Далеко не все было безоблачно в том веке, столь благословенном обилием открытий и изобретений. Критики, пусть и немногочисленные, источали яд. Прошла индустриальная революция и оставила на обочине немало народу, в то время как научная идеология сориентировалась ей в кильватер. Весьма показательным для этого нового настроения было выступление известного немецкого физика Гельмгольца, когда он, подчеркивая в 1893 году призвание ученого искать истину, признал как бы нехотя, что наука может «при случае» приносить социальные блага. А идея прогресса достигла своего апогея с Тейяром де Шарденом, выразившим уверенность, что именно «на основании идеи прогресса и веры в прогресс человечество, столь раздробленное ныне, объединится». Но тут разразилась война четырнадцатого года, и вместе с ней Запад на полном ходу очутился в мире, где, по словам Поля Валери, «прогрессом называют склонность к фатальной определенности». Наука вся без остатка отдалась индустриализации, и ученый мир к этому приспособился. В самом конце войны Эйнштейн скажет о большей части молодежи, что «они становятся офицерами, коммерсантами или учеными исключительно в силу обстоятельств». А за стены академий, созданных исключительно ради решения фундаментальных проблем, все больше станут проникать прикладные, технические и практические задачи.

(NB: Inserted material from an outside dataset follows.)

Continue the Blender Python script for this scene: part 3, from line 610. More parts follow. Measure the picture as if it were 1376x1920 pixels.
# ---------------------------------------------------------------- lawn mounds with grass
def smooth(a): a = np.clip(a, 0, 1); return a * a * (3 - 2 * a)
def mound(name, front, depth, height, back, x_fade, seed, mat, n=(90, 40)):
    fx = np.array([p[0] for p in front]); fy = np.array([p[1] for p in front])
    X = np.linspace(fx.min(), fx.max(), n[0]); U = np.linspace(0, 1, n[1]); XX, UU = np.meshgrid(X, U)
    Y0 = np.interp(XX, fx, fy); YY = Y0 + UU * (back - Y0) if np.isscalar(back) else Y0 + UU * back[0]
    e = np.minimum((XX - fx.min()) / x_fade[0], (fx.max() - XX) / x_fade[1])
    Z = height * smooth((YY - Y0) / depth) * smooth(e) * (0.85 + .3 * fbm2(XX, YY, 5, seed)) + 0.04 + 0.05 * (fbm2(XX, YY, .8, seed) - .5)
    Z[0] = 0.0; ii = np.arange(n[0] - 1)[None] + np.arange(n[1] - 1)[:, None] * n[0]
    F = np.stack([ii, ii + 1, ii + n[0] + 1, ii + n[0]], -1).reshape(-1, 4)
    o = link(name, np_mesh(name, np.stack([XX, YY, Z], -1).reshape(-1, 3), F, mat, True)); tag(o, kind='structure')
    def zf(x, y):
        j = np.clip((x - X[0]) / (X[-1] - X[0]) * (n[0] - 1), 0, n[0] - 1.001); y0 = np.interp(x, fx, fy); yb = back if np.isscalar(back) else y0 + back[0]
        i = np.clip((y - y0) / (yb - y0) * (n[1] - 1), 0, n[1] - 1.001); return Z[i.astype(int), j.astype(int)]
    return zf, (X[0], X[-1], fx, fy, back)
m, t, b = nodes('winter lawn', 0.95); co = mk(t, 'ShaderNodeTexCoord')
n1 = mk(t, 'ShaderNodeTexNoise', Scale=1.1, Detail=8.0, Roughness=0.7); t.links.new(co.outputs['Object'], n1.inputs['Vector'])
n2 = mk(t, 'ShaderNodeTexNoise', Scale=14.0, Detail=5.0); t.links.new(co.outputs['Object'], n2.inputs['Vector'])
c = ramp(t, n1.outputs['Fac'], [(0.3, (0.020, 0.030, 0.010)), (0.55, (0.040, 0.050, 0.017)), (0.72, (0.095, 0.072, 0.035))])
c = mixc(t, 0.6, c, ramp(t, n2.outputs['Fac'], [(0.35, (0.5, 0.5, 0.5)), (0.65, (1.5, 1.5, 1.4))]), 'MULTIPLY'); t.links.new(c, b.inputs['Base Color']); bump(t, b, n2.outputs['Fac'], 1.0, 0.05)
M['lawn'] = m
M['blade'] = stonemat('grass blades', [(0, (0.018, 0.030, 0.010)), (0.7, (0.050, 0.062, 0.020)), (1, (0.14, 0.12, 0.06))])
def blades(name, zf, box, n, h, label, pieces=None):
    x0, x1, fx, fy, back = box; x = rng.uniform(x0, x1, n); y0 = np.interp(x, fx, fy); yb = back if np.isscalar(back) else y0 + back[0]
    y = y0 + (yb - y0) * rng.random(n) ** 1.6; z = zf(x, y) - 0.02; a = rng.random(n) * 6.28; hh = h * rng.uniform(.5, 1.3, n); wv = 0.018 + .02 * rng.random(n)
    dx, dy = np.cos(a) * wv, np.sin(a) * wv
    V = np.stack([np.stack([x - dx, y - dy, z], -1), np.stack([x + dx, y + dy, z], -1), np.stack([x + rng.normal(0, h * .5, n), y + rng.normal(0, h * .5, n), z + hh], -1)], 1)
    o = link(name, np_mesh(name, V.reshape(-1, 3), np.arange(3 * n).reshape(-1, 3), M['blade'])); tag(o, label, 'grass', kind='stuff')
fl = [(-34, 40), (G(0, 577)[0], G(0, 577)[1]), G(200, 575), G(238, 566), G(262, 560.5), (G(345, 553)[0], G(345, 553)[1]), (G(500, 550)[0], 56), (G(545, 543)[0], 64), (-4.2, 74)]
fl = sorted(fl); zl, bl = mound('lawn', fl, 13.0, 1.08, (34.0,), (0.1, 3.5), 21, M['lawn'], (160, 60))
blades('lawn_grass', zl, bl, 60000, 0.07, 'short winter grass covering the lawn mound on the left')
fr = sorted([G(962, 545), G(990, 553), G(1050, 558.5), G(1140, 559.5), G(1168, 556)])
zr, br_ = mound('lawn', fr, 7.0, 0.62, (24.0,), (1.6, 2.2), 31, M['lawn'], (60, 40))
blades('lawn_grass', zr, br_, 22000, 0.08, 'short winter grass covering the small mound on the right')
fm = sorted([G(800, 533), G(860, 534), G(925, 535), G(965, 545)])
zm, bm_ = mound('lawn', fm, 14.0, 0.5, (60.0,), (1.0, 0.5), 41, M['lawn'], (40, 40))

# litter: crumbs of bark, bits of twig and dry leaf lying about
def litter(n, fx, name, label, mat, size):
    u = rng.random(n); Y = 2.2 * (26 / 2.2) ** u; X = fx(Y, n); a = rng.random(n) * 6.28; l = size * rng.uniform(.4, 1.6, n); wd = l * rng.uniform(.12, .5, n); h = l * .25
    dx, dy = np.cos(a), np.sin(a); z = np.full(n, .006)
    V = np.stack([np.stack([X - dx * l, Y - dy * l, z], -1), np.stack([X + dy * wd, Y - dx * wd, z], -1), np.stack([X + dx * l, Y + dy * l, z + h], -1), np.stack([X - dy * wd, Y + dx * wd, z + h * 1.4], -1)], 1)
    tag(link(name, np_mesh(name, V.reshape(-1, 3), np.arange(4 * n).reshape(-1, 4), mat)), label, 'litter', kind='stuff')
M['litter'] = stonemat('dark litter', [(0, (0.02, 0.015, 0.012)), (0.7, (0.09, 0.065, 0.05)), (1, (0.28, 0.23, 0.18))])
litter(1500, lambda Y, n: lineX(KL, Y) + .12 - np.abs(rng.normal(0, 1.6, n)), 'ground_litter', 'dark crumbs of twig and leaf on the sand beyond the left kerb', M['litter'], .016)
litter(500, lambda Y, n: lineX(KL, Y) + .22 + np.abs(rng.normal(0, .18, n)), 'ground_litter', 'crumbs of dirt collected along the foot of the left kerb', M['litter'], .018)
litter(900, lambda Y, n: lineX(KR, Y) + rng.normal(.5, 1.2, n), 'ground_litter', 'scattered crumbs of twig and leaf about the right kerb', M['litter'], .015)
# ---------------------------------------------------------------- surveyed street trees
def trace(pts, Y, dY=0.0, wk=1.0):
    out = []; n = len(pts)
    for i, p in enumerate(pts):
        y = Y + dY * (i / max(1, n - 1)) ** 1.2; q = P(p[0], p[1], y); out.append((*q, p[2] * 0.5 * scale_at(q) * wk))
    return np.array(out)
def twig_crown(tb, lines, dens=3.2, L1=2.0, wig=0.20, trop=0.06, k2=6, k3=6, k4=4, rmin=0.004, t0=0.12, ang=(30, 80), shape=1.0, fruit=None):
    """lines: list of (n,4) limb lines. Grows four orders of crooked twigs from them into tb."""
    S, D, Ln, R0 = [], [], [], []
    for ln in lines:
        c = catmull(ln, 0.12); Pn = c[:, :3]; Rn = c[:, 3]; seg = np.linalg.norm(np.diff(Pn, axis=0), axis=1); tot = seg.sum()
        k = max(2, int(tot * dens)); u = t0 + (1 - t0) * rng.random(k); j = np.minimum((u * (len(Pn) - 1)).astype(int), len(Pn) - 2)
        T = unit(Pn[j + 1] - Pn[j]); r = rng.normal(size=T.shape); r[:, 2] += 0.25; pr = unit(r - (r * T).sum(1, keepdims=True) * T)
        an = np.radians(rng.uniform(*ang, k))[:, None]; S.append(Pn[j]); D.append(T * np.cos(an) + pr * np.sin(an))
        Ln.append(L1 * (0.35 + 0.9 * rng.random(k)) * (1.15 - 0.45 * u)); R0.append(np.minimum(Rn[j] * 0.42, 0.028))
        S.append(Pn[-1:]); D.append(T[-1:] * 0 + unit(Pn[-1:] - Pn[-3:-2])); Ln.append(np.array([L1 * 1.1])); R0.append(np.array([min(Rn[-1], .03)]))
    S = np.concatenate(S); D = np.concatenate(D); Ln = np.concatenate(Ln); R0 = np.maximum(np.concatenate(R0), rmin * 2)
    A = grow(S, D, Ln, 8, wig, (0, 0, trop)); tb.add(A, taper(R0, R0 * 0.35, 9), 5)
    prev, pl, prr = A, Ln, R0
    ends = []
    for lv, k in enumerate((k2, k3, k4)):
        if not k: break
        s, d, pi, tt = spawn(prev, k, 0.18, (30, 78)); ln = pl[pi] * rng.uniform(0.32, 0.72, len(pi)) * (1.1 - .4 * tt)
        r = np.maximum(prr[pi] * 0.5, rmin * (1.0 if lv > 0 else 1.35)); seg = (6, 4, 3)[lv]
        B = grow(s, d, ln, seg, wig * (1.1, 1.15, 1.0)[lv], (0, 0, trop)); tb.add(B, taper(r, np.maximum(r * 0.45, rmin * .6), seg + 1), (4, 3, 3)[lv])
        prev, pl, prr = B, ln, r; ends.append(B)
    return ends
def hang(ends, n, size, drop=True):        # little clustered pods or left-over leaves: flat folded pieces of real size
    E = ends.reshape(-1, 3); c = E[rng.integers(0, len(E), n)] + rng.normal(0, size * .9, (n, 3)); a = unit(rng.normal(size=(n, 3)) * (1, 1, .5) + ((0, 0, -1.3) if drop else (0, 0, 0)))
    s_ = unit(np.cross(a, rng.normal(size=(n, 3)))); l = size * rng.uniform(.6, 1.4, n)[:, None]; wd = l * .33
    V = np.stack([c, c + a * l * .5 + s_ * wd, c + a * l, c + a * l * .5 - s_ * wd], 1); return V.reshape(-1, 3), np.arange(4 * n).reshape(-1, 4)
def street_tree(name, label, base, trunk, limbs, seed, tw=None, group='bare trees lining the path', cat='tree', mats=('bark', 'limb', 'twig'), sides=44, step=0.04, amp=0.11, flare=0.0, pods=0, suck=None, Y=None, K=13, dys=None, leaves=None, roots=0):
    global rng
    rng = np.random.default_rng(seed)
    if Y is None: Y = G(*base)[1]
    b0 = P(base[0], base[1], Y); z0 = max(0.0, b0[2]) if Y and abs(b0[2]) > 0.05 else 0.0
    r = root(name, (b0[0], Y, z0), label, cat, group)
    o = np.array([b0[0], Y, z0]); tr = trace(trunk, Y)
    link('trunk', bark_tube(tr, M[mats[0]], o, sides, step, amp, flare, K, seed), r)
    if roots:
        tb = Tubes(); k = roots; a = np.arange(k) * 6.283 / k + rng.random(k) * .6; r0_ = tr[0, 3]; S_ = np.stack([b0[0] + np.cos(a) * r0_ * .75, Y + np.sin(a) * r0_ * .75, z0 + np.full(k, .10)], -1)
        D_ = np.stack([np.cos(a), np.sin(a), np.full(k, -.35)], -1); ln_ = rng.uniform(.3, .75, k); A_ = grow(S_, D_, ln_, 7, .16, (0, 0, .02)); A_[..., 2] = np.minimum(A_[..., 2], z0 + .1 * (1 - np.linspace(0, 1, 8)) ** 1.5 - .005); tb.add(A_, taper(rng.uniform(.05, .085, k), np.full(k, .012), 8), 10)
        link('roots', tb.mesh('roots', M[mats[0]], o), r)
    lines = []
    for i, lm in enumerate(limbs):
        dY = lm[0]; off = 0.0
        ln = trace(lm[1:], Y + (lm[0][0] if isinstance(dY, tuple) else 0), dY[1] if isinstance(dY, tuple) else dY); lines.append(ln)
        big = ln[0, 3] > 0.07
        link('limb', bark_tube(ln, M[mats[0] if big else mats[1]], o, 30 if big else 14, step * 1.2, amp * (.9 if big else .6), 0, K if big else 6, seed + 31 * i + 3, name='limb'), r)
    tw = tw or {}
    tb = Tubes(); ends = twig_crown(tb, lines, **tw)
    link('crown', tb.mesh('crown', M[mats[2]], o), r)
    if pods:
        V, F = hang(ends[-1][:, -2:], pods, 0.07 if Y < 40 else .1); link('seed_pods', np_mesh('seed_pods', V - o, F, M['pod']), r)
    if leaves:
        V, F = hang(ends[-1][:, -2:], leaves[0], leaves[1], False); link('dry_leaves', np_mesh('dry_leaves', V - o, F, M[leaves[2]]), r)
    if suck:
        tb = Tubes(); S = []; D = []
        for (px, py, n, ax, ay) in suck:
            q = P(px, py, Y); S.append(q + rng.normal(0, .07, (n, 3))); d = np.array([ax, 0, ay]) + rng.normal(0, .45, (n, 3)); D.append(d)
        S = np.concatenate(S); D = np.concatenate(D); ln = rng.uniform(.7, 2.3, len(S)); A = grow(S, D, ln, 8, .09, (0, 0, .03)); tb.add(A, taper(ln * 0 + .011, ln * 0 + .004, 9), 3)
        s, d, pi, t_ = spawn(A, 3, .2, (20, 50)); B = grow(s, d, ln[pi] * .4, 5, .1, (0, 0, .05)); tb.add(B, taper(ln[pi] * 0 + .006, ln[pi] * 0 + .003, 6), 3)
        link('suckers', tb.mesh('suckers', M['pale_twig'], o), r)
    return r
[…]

С этих пор прогресс перестают воспринимать как благодать — он становится обычным человеческим занятием, подверженным, как и все прочие, ошибкам и сомнениям, глупости и продажности, как о том свидетельствуют науки, присосавшиеся к мясорубке, которую со временем стали называть «войной химиков». Но сама идея сохраняется. В 1933 году, несмотря на Великую депрессию, в Чикаго организуется всемирная ярмарка под названием «Век прогресса». Она проходит под девизом «Наука находит, промышленность применяет, человек потребляет». По этому оптимизму очень скоро пройдет каток Второй мировой войны, «войны чародеев» (как ее назовут из-за стремительного развития радаров и электроники) и Хиросимы. Прогресс, как предчувствуют в интеллектуальных кругах, вступает в зону неопределенности. Это особенно ощутимо из-за индетерминизма, подкопавшегося вместе с квантовой физикой под спокойный лапласианский детерминизм. Наука осмотрительно отстаивает свой нейтралитет по части социальной ответственности, и не остается никого, кто взялся бы перекинуть мостик, в иных условиях обязательный, между научно-техническим прогрессом и прогрессом человечества. Надо сказать, что эта позиция становится все более неприемлемой: после талидомида, Лав-чэнел, Бхопала, Чернобыля и других техногенных катастроф светлый облик прогресса заметно омрачился. С течением времени объективное познание, в котором надеялись когда-то найти неисчерпаемый источник разнообразных благ, все меньше и меньше напоминает рог изобилия, зато все больше и больше — ящик Пандоры.